The figure of the VILLAIN in Emily Brontë's WUTHERING HEIGHTS

Capacés Fabré, Mónica
Herrero Granado, María Dolores (dir.)

Universidad de Zaragoza, FFYL, 2014
Filología Inglesa y Alemana department, Filología Inglesa area

Graduado en Estudios Ingleses

Abstract: Wuthering Heights is a Victorian novel written by Emily Brontë, who made an excellent use of her narrative skills to make the reader play an active role in the reading and interpretation of the novel. The figure of the villain in this intense and complicated love story has become a polemic topic discussed by many different critics, whose final conclusions are not always the same.
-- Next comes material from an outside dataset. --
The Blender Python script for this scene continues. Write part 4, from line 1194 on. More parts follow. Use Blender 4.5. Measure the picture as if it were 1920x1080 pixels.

The violent, unexpected and sometimes incomprehensible actions carried out by the mysterious Heathcliff have led many readers and critics to consider him to be the villain par excellence of the novel. However, it should be noted that, despite all his evil actions, there is something that on the other hand turns him into the hero and sufferer of the story: his impossible love for Catherine Earnshaw. The narrator, Ellen Dean, has also been regarded by some critics as the devilish villain of the story, due to her capacity to control the other characters and most of the situations that take place over the course of her narration. In any case, what the reader must always bear in mind is that the perspective from which he or she looks at the story is the most important element to decide which character is the villain, since all of them –with the exception of the second Catherine and Hareton– can present villainous traits in their personalities and actions. Therefore, it is not possible to affirm that only one character is the real villain, because every single character can be regarded as such at some point, depending on the point of view from which the story is approached.